# TO BE DONE
Repeat what the lines below say, word for word, and skip every image.
· · · ·
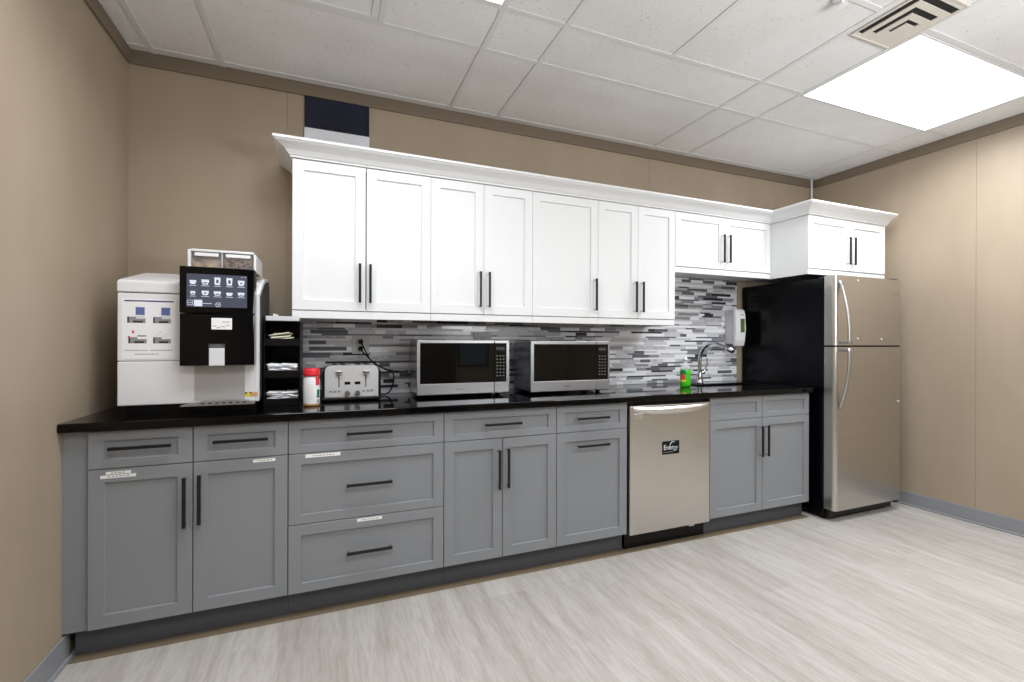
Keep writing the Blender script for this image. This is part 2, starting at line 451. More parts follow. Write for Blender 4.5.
# wall outlets
def outlet(xc, zc, label, kind, w=.075, h=.115):
    t = thing('wall_outlet', (xc, -.009, zc), label, 'outlet', 'outlets in the backsplash')
    MB().box(xc-w/2, xc+w/2, -.0145, -.0095, zc-h/2, zc+h/2, bev=.002).build('plate', OUTLET, t)
    for s in (-1, 1):
        f = MB(); c = zc+s*.021
        f.box(xc-.017, xc+.017, -.0165, -.0145, c-.014, c+.014, OUTLET, bev=.004, only=lambda m, d: abs(d.y) > .5*d.length)
        for k in (-1, 1): f.box(xc+k*.0065-.0012, xc+k*.0065+.0012, -.0168, -.0164, c-.002, c+.007, INK)
        f.cyl((xc, -.0168, c-.007), (xc, -.0164, c-.007), .0024, m=INK, seg=10)
        f.build('receptacle', None, t)
    return t
outlet(.180, 1.195, 'grey wall outlet above the toaster with two black plugs in it', 0, .095, .105)
outlet(.925, 1.218, 'grey wall outlet just above the left microwave, partly hidden by it', 0, .115, .115)
outlet(1.715, 1.195, 'grey wall outlet behind the right end of the right microwave with black plug', 0, .105, .105)

def cord(name, pts, label, plug, r=.004):
    t = thing(name, plug, label, 'cord')
    px, py, pz = plug
    p = MB(); p.box(px-.012, px+.012, -.045, -.0172, pz-.012, pz+.012, bev=.004); p.build('plug', BLACKP, t)
    MB().tube(pts, r, smooth_n=8, seg=8).build('cable', BLACKP, t)
cord('power_cord', [(.180, -.04, 1.214), (.186, -.07, 1.195), (.235, -.10, 1.10), (.30, -.11, 1.06), (.352, -.11, 1.03), (.355, -.11, .98), (.338, -.10, .93), (.315, -.09, .912), (.290, -.085, .912)],
     'black toaster cord drooping from upper socket of the outlet to the counter', (.180, -.02, 1.214))
cord('power_cord', [(.180, -.04, 1.172), (.188, -.06, 1.155), (.26, -.075, 1.085), (.33, -.075, 1.05), (.41, -.07, 1.036), (.446, -.068, 1.042)],
     'black microwave cord sagging from lower socket of the outlet to the left microwave', (.180, -.02, 1.174))
cord('power_cord', [(1.70, -.04, 1.216), (1.69, -.06, 1.20), (1.675, -.065, 1.1), (1.66, -.075, .95), (1.64, -.07, .915)],
     'black cord plugged in above the right microwave', (1.70, -.02, 1.216))

# ------------------------------------------------------------------ cabinets
YF, YU = -.6252, -.332
def pull(door, x, z, vertical, yf, L=.2):
    """black bar pull on two posts"""
    b = MB(); h = L/2; r = .0062
    y0, y1 = yf-.034, yf-.024
    if vertical:
        b.box(x-r, x+r, y0, y1, z-h, z+h, BLACKM, bev=.0015)
        for s in (-1, 1): b.box(x-.004, x+.004, y1-.001, yf+.001, z+s*(h-.008)-.004, z+s*(h-.008)+.004, NICKEL)
    else:
        b.box(x-h, x+h, y0, y1, z-r, z+r, BLACKM, bev=.0015)
        for s in (-1, 1): b.box(x+s*(h-.008)-.004, x+s*(h-.008)+.004, y1-.001, yf+.001, z-.004, z+.004, NICKEL)
    return b.build('handle', BLACKM, door)
def strip(door, x0, x1, z0, z1, tilt=0, yf=None):
    """white label tape with a faint smudge of print"""
    yf = YF if yf is None else yf
    b = MB(); b.box(x0, x1, yf-.0008, yf-.0001, z0, z1, TAPE)
    zc = (z0+z1)/2; x = x0+(x1-x0)*.2
    while x < x1-(x1-x0)*.2:
        wv = random.uniform(.006, .012); b.box(x, min(x+wv, x1-.006), yf-.0010, yf-.0008, zc-.0018, zc+.0018, INKG); x += wv+.004
    o = b.build('label_strip', None, door); return lab(o, 'white label tape')
def carcass(t, x0, x1, y0, y1, z0, z1, m, top=True):
    b = MB(); th = .016; b.mi(m)
    b.box(x0, x0+th, y0, y1, z0, z1); b.box(x1-th, x1, y0, y1, z0, z1)
    b.box(x0+th, x1-th, y1-.006, y1, z0, z1); b.box(x0+th, x1-th, y0, y1-.006, z0, z0+th)
    if top: b.box(x0+th, x1-th, y0, y1-.006, z1-th, z1)
    b.box(x0+th, x1-th, y0-.0006, y0+.004, z0+th, z1-(th if top else .0), INSIDE)
    return b.build('carcass', None, t)
G = .0016
def front(t, name, x0, x1, z0, z1, m=GREY, yf=YF, **k):
    return MB().shaker(x0+G, x1-G, z0+G, z1-G, yf, m, **k).build(name, m, t)
DZ0, DZM, DZ1 = .111, .7215, .868
def base_unit(x0, x1, label):
    t = thing('base_cabinet', ((x0+x1)/2, -.3, 0), label, 'base cabinet', 'grey base cabinets under the black counter')
    carcass(t, x0+.0008, x1-.0008, YF+.02, -.012, DZ0, .8712, INSIDE, top=False)
    return t
def kick(t, x0, x1, x2=None):
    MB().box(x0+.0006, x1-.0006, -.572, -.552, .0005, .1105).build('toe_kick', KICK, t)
DR = dict(fw=.048, ft=.037, fb=.033)
# corner unit by the left wall
t = base_unit(-.843, -.157, 'grey base cabinet at the left wall with two drawers over two taped doors')
kick(t, -.898, -.157)
MB().box(XL+.0008, -.8445, -.612, -.592, .111, .871).build('filler_panel', GREY, t)
d = front(t, 'drawer', -.843, -.505, DZM, DZ1, **DR); pull(d, -.672, .802, False, YF)
d = front(t, 'drawer', -.505, -.157, DZM, DZ1, **DR); pull(d, -.331, .802, False, YF)
d = front(t, 'door', -.843, -.505, DZ0, DZM); pull(d, -.529, .568, True, YF)
strip(d, -.786, -.708, .7005, .7105); strip(d, -.803, -.692, .6855, .6975)
d = front(t, 'door', -.505, -.157, DZ0, DZM); pull(d, -.478, .573, True, YF)
strip(d, -.290, -.206, .7005, .7125)
# drawer bank
t = base_unit(-.157, .53, 'grey base cabinet of three stacked wide drawers below the toaster')
kick(t, -.157, .53)
d = front(t, 'drawer', -.157, .53, DZM, DZ1, **DR); pull(d, .181, .799, False, YF)
d = front(t, 'drawer', -.157, .53, .411, DZM, ft=.046, fb=.04); pull(d, .181, .567, False, YF); strip(d, -.088, .056, .7015, .716)
d = front(t, 'drawer', -.157, .53, DZ0, .411, ft=.046, fb=.04); pull(d, .182, .262, False, YF); strip(d, .128, .238, .3905, .404)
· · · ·
# RESPONSE FOR THIS EXERCISE
Keep writing the Blender script for this image. This is part 2, starting at line 451. More parts follow. Write for Blender 4.5.
# wall outlets
def outlet(xc, zc, label, kind, w=.075, h=.115):
    t = thing('wall_outlet', (xc, -.009, zc), label, 'outlet', 'outlets in the backsplash')
    MB().box(xc-w/2, xc+w/2, -.0145, -.0095, zc-h/2, zc+h/2, bev=.002).build('plate', OUTLET, t)
    for s in (-1, 1):
        f = MB(); c = zc+s*.021
        f.box(xc-.017, xc+.017, -.0165, -.0145, c-.014, c+.014, OUTLET, bev=.004, only=lambda m, d: abs(d.y) > .5*d.length)
        for k in (-1, 1): f.box(xc+k*.0065-.0012, xc+k*.0065+.0012, -.0168, -.0164, c-.002, c+.007, INK)
        f.cyl((xc, -.0168, c-.007), (xc, -.0164, c-.007), .0024, m=INK, seg=10)
        f.build('receptacle', None, t)
    return t
outlet(.180, 1.195, 'grey wall outlet above the toaster with two black plugs in it', 0, .095, .105)
outlet(.925, 1.218, 'grey wall outlet just above the left microwave, partly hidden by it', 0, .115, .115)
outlet(1.715, 1.195, 'grey wall outlet behind the right end of the right microwave with black plug', 0, .105, .105)

def cord(name, pts, label, plug, r=.004):
    t = thing(name, plug, label, 'cord')
    px, py, pz = plug
    p = MB(); p.box(px-.012, px+.012, -.045, -.0172, pz-.012, pz+.012, bev=.004); p.build('plug', BLACKP, t)
    MB().tube(pts, r, smooth_n=8, seg=8).build('cable', BLACKP, t)
cord('power_cord', [(.180, -.04, 1.214), (.186, -.07, 1.195), (.235, -.10, 1.10), (.30, -.11, 1.06), (.352, -.11, 1.03), (.355, -.11, .98), (.338, -.10, .93), (.315, -.09, .912), (.290, -.085, .912)],
     'black toaster cord drooping from upper socket of the outlet to the counter', (.180, -.02, 1.214))
cord('power_cord', [(.180, -.04, 1.172), (.188, -.06, 1.155), (.26, -.075, 1.085), (.33, -.075, 1.05), (.41, -.07, 1.036), (.446, -.068, 1.042)],
     'black microwave cord sagging from lower socket of the outlet to the left microwave', (.180, -.02, 1.174))
cord('power_cord', [(1.70, -.04, 1.216), (1.69, -.06, 1.20), (1.675, -.065, 1.1), (1.66, -.075, .95), (1.64, -.07, .915)],
     'black cord plugged in above the right microwave', (1.70, -.02, 1.216))

# ------------------------------------------------------------------ cabinets
YF, YU = -.6252, -.332
def pull(door, x, z, vertical, yf, L=.2):
    """black bar pull on two posts"""
    b = MB(); h = L/2; r = .0062
    y0, y1 = yf-.034, yf-.024
    if vertical:
        b.box(x-r, x+r, y0, y1, z-h, z+h, BLACKM, bev=.0015)
        for s in (-1, 1): b.box(x-.004, x+.004, y1-.001, yf+.001, z+s*(h-.008)-.004, z+s*(h-.008)+.004, NICKEL)
    else:
        b.box(x-h, x+h, y0, y1, z-r, z+r, BLACKM, bev=.0015)
        for s in (-1, 1): b.box(x+s*(h-.008)-.004, x+s*(h-.008)+.004, y1-.001, yf+.001, z-.004, z+.004, NICKEL)
    return b.build('handle', BLACKM, door)
def strip(door, x0, x1, z0, z1, tilt=0, yf=None):
    """white label tape with a faint smudge of print"""
    yf = YF if yf is None else yf
    b = MB(); b.box(x0, x1, yf-.0008, yf-.0001, z0, z1, TAPE)
    zc = (z0+z1)/2; x = x0+(x1-x0)*.2
    while x < x1-(x1-x0)*.2:
        wv = random.uniform(.006, .012); b.box(x, min(x+wv, x1-.006), yf-.0010, yf-.0008, zc-.0018, zc+.0018, INKG); x += wv+.004
    o = b.build('label_strip', None, door); return lab(o, 'white label tape')
def carcass(t, x0, x1, y0, y1, z0, z1, m, top=True):
    b = MB(); th = .016; b.mi(m)
    b.box(x0, x0+th, y0, y1, z0, z1); b.box(x1-th, x1, y0, y1, z0, z1)
    b.box(x0+th, x1-th, y1-.006, y1, z0, z1); b.box(x0+th, x1-th, y0, y1-.006, z0, z0+th)
    if top: b.box(x0+th, x1-th, y0, y1-.006, z1-th, z1)
    b.box(x0+th, x1-th, y0-.0006, y0+.004, z0+th, z1-(th if top else .0), INSIDE)
    return b.build('carcass', None, t)
G = .0016
def front(t, name, x0, x1, z0, z1, m=GREY, yf=YF, **k):
    return MB().shaker(x0+G, x1-G, z0+G, z1-G, yf, m, **k).build(name, m, t)
DZ0, DZM, DZ1 = .111, .7215, .868
def base_unit(x0, x1, label):
    t = thing('base_cabinet', ((x0+x1)/2, -.3, 0), label, 'base cabinet', 'grey base cabinets under the black counter')
    carcass(t, x0+.0008, x1-.0008, YF+.02, -.012, DZ0, .8712, INSIDE, top=False)
    return t
def kick(t, x0, x1, x2=None):
    MB().box(x0+.0006, x1-.0006, -.572, -.552, .0005, .1105).build('toe_kick', KICK, t)
DR = dict(fw=.048, ft=.037, fb=.033)
# corner unit by the left wall
t = base_unit(-.843, -.157, 'grey base cabinet at the left wall with two drawers over two taped doors')
kick(t, -.898, -.157)
MB().box(XL+.0008, -.8445, -.612, -.592, .111, .871).build('filler_panel', GREY, t)
d = front(t, 'drawer', -.843, -.505, DZM, DZ1, **DR); pull(d, -.672, .802, False, YF)
d = front(t, 'drawer', -.505, -.157, DZM, DZ1, **DR); pull(d, -.331, .802, False, YF)
d = front(t, 'door', -.843, -.505, DZ0, DZM); pull(d, -.529, .568, True, YF)
strip(d, -.786, -.708, .7005, .7105); strip(d, -.803, -.692, .6855, .6975)
d = front(t, 'door', -.505, -.157, DZ0, DZM); pull(d, -.478, .573, True, YF)
strip(d, -.290, -.206, .7005, .7125)
# drawer bank
t = base_unit(-.157, .53, 'grey base cabinet of three stacked wide drawers below the toaster')
kick(t, -.157, .53)
d = front(t, 'drawer', -.157, .53, DZM, DZ1, **DR); pull(d, .181, .799, False, YF)
d = front(t, 'drawer', -.157, .53, .411, DZM, ft=.046, fb=.04); pull(d, .181, .567, False, YF); strip(d, -.088, .056, .7015, .716)
d = front(t, 'drawer', -.157, .53, DZ0, .411, ft=.046, fb=.04); pull(d, .182, .262, False, YF); strip(d, .128, .238, .3905, .404)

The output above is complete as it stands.